PROBLEM TO SOLVE >> Retype the listing that follows, word for word.

==============================

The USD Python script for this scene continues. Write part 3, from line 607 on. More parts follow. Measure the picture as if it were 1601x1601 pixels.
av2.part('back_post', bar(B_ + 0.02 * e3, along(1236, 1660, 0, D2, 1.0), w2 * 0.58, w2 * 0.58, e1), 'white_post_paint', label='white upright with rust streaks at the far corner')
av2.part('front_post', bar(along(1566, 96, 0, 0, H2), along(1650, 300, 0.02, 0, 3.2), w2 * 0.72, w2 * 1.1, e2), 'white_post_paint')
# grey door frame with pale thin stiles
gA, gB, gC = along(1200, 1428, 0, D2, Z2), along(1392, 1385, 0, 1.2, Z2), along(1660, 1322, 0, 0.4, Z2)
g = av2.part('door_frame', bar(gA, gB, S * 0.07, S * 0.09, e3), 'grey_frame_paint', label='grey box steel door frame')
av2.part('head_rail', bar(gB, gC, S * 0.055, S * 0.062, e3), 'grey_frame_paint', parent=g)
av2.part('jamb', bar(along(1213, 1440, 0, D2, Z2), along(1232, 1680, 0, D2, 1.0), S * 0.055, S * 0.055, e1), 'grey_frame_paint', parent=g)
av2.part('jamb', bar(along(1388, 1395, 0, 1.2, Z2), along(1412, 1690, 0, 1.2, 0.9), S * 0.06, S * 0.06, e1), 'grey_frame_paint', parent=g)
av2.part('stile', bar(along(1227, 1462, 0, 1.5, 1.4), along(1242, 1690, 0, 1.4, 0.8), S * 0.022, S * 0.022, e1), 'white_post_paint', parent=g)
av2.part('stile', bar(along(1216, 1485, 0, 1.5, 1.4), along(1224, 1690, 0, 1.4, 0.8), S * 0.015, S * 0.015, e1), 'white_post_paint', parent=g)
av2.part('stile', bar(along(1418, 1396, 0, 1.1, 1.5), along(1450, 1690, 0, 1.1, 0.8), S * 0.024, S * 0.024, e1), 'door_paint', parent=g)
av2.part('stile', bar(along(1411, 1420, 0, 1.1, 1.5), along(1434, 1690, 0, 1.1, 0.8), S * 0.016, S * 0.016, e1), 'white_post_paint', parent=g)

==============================

WRITTEN REPLY >>
The USD Python script for this scene continues. Write part 3, from line 607 on. More parts follow. Measure the picture as if it were 1601x1601 pixels.
av2.part('back_post', bar(B_ + 0.02 * e3, along(1236, 1660, 0, D2, 1.0), w2 * 0.58, w2 * 0.58, e1), 'white_post_paint', label='white upright with rust streaks at the far corner')
av2.part('front_post', bar(along(1566, 96, 0, 0, H2), along(1650, 300, 0.02, 0, 3.2), w2 * 0.72, w2 * 1.1, e2), 'white_post_paint')
# grey door frame with pale thin stiles
gA, gB, gC = along(1200, 1428, 0, D2, Z2), along(1392, 1385, 0, 1.2, Z2), along(1660, 1322, 0, 0.4, Z2)
g = av2.part('door_frame', bar(gA, gB, S * 0.07, S * 0.09, e3), 'grey_frame_paint', label='grey box steel door frame')
av2.part('head_rail', bar(gB, gC, S * 0.055, S * 0.062, e3), 'grey_frame_paint', parent=g)
av2.part('jamb', bar(along(1213, 1440, 0, D2, Z2), along(1232, 1680, 0, D2, 1.0), S * 0.055, S * 0.055, e1), 'grey_frame_paint', parent=g)
av2.part('jamb', bar(along(1388, 1395, 0, 1.2, Z2), along(1412, 1690, 0, 1.2, 0.9), S * 0.06, S * 0.06, e1), 'grey_frame_paint', parent=g)
av2.part('stile', bar(along(1227, 1462, 0, 1.5, 1.4), along(1242, 1690, 0, 1.4, 0.8), S * 0.022, S * 0.022, e1), 'white_post_paint', parent=g)
av2.part('stile', bar(along(1216, 1485, 0, 1.5, 1.4), along(1224, 1690, 0, 1.4, 0.8), S * 0.015, S * 0.015, e1), 'white_post_paint', parent=g)
av2.part('stile', bar(along(1418, 1396, 0, 1.1, 1.5), along(1450, 1690, 0, 1.1, 0.8), S * 0.024, S * 0.024, e1), 'door_paint', parent=g)
av2.part('stile', bar(along(1411, 1420, 0, 1.1, 1.5), along(1434, 1690, 0, 1.1, 0.8), S * 0.016, S * 0.016, e1), 'white_post_paint', parent=g)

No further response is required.